Il primo negozio è piccolissimo, entrano a malapena otto clienti per volta. Però il posto è accogliente, non mette fretta e fa provare strumenti ed apparecchiature. Diventa un luogo di ritrovo, si crea velocemente una fila impressionante, alcuni vanno al bar vicino. Si crea un buffo paradosso: aumentano gli affari di Marshall, aumentano anche gli affari del bar. Intanto c’è tempo per aprire altri due negozi e avviare una vendita all’ingrosso. Man mano che il verbo si diffonde si palesano facce che presto diventeranno conosciute: Pete Townshend e Eric Clapton su tutti.

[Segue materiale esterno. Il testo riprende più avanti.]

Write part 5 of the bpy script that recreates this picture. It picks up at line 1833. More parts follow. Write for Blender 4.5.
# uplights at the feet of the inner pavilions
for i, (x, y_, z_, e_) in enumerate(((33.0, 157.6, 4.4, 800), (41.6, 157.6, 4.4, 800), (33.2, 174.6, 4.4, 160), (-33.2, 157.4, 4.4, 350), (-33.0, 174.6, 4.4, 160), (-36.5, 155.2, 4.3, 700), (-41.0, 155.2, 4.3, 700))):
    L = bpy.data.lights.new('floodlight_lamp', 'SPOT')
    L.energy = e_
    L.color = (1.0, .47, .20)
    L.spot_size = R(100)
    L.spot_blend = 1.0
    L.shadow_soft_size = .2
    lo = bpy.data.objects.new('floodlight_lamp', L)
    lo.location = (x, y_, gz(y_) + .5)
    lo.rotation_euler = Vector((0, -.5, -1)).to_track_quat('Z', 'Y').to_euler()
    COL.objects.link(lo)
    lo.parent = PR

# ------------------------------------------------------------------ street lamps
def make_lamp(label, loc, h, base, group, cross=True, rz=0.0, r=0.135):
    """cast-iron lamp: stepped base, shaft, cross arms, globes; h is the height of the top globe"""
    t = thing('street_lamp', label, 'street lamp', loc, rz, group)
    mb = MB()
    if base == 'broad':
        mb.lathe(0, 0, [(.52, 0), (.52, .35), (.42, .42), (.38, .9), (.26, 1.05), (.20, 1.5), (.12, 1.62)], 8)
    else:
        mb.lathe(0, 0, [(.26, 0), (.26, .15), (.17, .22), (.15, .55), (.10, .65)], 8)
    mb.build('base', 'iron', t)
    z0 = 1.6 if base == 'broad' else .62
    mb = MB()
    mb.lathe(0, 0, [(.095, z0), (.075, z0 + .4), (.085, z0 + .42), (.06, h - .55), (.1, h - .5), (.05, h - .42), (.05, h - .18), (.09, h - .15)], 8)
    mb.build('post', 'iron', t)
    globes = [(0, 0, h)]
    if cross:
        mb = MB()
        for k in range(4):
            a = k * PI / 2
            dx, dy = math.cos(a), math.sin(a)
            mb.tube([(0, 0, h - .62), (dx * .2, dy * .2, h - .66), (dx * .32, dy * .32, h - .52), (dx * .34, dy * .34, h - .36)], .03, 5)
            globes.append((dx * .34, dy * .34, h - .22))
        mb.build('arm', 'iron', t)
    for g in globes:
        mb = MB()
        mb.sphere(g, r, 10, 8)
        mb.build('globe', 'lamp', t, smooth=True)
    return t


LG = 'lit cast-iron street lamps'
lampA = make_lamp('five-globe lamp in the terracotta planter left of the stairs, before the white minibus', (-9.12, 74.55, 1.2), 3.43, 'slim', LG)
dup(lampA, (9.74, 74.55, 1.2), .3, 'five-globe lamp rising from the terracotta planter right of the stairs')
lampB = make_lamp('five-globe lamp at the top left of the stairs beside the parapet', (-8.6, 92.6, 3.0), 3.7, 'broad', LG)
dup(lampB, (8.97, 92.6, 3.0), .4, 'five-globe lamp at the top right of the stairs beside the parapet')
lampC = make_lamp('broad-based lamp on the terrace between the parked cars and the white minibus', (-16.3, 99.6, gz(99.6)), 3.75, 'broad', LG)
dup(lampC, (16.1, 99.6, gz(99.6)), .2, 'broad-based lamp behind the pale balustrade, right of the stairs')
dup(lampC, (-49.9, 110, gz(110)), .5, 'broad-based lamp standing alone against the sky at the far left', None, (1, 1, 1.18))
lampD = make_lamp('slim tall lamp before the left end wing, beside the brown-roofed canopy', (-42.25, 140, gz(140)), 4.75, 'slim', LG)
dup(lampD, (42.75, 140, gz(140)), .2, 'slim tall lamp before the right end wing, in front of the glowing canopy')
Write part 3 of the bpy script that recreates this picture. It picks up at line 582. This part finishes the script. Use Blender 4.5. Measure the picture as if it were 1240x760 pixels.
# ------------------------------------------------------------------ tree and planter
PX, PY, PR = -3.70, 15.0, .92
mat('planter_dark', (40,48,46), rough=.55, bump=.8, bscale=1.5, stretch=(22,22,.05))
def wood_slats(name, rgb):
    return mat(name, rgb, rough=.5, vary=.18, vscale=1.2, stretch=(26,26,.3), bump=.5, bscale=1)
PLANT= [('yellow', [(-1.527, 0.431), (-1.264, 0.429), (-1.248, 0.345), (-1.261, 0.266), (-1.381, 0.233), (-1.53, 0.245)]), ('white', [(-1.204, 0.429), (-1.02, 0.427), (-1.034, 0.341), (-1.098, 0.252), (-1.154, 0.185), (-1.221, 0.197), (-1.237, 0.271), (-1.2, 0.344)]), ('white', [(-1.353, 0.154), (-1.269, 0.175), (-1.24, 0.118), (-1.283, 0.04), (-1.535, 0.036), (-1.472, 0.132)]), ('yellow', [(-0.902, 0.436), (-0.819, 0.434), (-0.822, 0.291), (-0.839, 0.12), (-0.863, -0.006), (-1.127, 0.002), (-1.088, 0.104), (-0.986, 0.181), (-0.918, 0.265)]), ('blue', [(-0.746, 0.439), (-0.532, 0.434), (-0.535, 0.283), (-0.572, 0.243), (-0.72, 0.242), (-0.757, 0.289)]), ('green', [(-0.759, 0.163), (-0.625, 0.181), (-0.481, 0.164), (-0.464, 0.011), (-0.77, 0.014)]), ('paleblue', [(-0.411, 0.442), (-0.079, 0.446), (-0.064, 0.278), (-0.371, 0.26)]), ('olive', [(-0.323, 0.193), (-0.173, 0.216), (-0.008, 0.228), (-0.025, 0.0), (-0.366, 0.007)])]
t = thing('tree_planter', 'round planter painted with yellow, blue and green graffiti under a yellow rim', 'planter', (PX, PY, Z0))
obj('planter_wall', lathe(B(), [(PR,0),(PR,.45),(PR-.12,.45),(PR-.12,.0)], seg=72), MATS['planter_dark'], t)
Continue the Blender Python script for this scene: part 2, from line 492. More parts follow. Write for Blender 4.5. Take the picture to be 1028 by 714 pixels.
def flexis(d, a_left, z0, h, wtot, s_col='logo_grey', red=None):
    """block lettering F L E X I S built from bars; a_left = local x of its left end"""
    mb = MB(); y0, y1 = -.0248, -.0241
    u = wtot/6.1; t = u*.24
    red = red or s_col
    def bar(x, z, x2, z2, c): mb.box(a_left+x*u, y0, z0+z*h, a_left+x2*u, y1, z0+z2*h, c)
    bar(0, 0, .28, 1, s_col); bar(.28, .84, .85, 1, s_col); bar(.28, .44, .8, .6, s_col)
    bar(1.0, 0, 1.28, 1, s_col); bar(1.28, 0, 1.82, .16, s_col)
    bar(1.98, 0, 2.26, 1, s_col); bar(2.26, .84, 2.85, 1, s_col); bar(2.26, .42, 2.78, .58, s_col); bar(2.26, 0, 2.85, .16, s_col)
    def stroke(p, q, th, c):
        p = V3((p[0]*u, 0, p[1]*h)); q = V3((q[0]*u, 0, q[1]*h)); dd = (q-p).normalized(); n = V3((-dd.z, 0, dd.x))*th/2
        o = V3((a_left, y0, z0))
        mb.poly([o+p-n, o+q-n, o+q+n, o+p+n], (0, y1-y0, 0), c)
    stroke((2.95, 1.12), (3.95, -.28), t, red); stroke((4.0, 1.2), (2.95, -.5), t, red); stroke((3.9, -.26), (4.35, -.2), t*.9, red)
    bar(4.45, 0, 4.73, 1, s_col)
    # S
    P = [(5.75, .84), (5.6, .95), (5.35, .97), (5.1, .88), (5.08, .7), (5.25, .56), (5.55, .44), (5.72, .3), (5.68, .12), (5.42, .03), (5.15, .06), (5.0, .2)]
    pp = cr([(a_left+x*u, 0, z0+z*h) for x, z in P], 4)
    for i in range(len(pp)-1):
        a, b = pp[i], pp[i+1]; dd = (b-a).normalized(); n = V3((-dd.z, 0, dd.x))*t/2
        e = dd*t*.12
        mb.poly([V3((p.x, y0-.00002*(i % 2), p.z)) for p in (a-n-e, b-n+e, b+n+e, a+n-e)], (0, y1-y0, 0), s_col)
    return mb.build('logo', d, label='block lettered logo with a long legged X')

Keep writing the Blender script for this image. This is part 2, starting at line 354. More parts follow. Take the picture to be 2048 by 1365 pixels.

In Inghilterra le nuove sonorità sono un ribollire silenzioso, incapace di esplodere perché si fa fatica a trovare la strumentazione. Il mercato interno è esploso, e adesso gli americani non riescono a soddisfare la richiesta estera. I prezzi sono astronomici e la vendita all’ingrosso di Jim Marshall rischia di collassare. Non è un esperto di elettronica, ma ha un orecchio per le sonorità del futuro e sa che c’è bisogno di nuovi amplificatori. Townshed su tutti continua a chiedere a Marshall qualcosa per battere la rumorosità dei fan urlanti: andare in tour e non essere in grado di sentire il proprio strumento non è il massimo.
Basta sentire i Beatles all’Hollywood Bowl: anche con l’audio rimasterizzato le grida dei fan sono un brusio costante. È impossibile godersi la registrazione restaurata senza che le orecchie fischino, figuriamoci come si saranno sentiti loro dal vivo. Tra le ragioni del loro addio alle scene si nasconde anche la frustrazione di non riuscire a sentire cosa stessero suonando.
Entri sua maestà il Marshall Super Lead Plexi. Nome astruso a parte, è quello che il chitarrista degli Who cercava: un amplificatore da 100W che, montato sulle casse, avrebbe sfondato i timpani del pubblico. Il concerto diventa una conversazione a senso unico: finalmente si ascolta la musica e non l’amico accanto o l’interessantissima avventura dall’estetista della ragazza dietro. Inizia la guerra del suono, ed alcune band improntano una sorta gara per la medaglia d’oro ai decibel. I Led Zeppelin presto si creano una fama per i concerti distruttivi, per poi essere detronizzati dai Black Sabbath. Il loro motto? Siamo più rumorosi dei Led Zeppelin.
La gara al guiness è da cardiopalma: i Deep Purple a Londra nel 72 sfiorano i 117 decibel e tre fan perdono la conoscenza, gli AC/DC arrivano ai 130. Il titolo di band più rumorosa al mondo se lo portano a casa i Manowar, non per merito di Marshall, ma grazie ad un equipaggiamento personalizzato. Ora i toni si sono pacati, anche perché molte di queste star adesso hanno problemi all’udito. Ci restano le foto dei muri di Marshall dei loro vecchi concerti: il suono della distruzione di Jim Marshall si riesce comunque a sentire.